This is the fundamental problem; we provably cannot even know if the black box will even halt[1], we obviously cannot audit any it for behaviors far more complex than simply halting. Even worse, if the black box is equivalent to a Turing machine with more than ~8k states, it's behavior cannot be described in ZF set theory[2].

> There is no magic sauce from a network layer

As long as the black box is Turing complete, any noisy channel[3] to the network it can influence can be used as a foundation for reliable digital channel. The solution is to limit the black box to such that it is not Turing complete. The decision problems about its behavior must be decidable.

A good example of a limited design is the original World Wide Web. HTML with 3270-style forms (or an updated version that is better looking with modernized form tags) was decidable, with the undecidable complexity sandboxed on the server. The instructions to the client (HTML) and the communications with the server (links/URLs, POSTed form field) are understandable by both humans and machines.

Today's web requires trusting a new set of undecidable software on each page load. We're supposed to trust 3rd parties even though trust is not transitive. We're supposed to accept the risk of running 3rd party software even though risk is transitive. Now these problems are leaking into other areas like DNS, and the Users lose yet another battle in the War On General Purpose Computing[4][5].

[1] https://en.wikipedia.org/wiki/Halting_problem

[2] https://www.scottaaronson.com/blog/?p=2725

[3] https://en.wikipedia.org/wiki/Noisy-channel_coding_theorem

[4] https://boingboing.net/2012/01/10/lockdown.html

[5] https://boingboing.net/2012/08/23/civilwar.html

It's open middleware, just like the glibc resolver. For example, it's entirely possible to force applications to use the glibc resolver, just dont let them open sockets to anything but 127.0.0.1:53. They wouldnt be able to use http/https either in that case, but that's the point.

If you are thinking about side-channels like HTTP over DNS(S), then fine, but the middleware can see the traffic because that's it's job. If the app starts making encrypted requests atleast you would know, and since it's open source the user can fix it and tell everyone the application is using a side-channel to subvert the user.

_But that missed the point._ The app wouldnt have DNS code in it. It would only be able to ask to map a name to a record. And even then, that misses the point too. In the end it wants to fetch a URL, and what I am talking about does that. Firefox parses a GET it was handed, and if it wants to make additional GET/POST's, then hand them over. No DNS or networking code needed in the browser. Linking to a SSL lib would be a bug.

Reaching into an arb open source app and getting ahold of it's SSL machinery to MITM it is always a moving target (aka deliberate problem), and that's an anti-user feature.
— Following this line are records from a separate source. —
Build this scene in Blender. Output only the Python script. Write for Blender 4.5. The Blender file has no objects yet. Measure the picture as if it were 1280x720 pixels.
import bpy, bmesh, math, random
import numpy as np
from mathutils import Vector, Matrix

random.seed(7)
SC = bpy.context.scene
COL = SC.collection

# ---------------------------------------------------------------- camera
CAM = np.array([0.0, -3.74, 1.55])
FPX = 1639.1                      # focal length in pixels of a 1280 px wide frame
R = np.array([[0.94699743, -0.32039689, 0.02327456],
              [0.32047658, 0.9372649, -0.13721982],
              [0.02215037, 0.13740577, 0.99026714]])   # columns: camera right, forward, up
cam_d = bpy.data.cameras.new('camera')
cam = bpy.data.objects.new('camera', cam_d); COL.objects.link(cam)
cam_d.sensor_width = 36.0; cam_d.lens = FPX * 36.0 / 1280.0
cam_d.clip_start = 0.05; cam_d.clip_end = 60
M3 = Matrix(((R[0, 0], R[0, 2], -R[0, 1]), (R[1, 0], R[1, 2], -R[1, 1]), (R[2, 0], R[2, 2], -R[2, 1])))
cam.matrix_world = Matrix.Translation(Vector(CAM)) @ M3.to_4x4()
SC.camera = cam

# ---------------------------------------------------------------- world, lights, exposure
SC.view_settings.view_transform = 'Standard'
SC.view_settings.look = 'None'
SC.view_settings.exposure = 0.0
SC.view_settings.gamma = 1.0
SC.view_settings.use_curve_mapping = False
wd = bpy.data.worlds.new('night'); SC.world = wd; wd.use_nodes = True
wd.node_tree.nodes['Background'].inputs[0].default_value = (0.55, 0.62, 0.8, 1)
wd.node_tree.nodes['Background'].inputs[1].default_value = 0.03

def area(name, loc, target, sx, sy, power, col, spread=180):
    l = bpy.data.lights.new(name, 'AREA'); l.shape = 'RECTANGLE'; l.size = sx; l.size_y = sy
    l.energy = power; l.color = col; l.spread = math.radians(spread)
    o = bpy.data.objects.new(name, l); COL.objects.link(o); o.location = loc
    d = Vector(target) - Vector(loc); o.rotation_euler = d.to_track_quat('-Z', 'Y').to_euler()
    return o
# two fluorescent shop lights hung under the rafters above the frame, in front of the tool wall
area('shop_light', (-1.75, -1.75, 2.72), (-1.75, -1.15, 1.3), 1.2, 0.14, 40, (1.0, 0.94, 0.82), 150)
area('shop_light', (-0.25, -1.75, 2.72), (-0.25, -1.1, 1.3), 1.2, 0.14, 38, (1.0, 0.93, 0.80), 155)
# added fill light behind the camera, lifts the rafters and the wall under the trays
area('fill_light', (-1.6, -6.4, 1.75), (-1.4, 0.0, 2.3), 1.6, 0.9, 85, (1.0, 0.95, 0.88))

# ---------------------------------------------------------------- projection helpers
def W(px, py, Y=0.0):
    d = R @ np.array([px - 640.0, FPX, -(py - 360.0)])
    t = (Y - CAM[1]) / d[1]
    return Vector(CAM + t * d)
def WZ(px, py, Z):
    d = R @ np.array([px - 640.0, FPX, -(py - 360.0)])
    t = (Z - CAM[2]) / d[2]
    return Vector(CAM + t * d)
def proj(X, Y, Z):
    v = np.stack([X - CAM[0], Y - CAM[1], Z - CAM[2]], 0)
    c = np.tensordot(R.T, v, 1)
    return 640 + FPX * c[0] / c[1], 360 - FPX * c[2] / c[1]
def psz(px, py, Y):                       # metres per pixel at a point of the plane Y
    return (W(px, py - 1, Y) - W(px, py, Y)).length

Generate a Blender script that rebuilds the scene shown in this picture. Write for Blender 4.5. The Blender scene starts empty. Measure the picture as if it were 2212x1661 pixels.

Common middleware that handels the comms (SSL etc) (os or application level) levels the playing field. The recent DoH changes would have been up to the user, because that code isnt in the browser any more. Users are leveraged by the browser vendors, "want the latest version?" "hey I see you are using a 0-day browser?" and forced to swallow or fork. I realize users can disable DoH, but again, that's the point. It's a moving target. They can just keep "fixing" the defaults.

Same thing with Chrome's recent changes regarding the DOM blocking API. If Chrome was forced to deal with asing for URL's instead of fetching them directly, it wouldnt matter. The blockers would operate in the middleware.

As I mentioned in my original comment, the point is to axe the networking code from the applications, and force them to make requests a layer up. This is not like forcing them thorugh a SOCKS proxy. It's deduplicating the code, and making the parts seperable. The monolithic nature of browsers isn't some accident.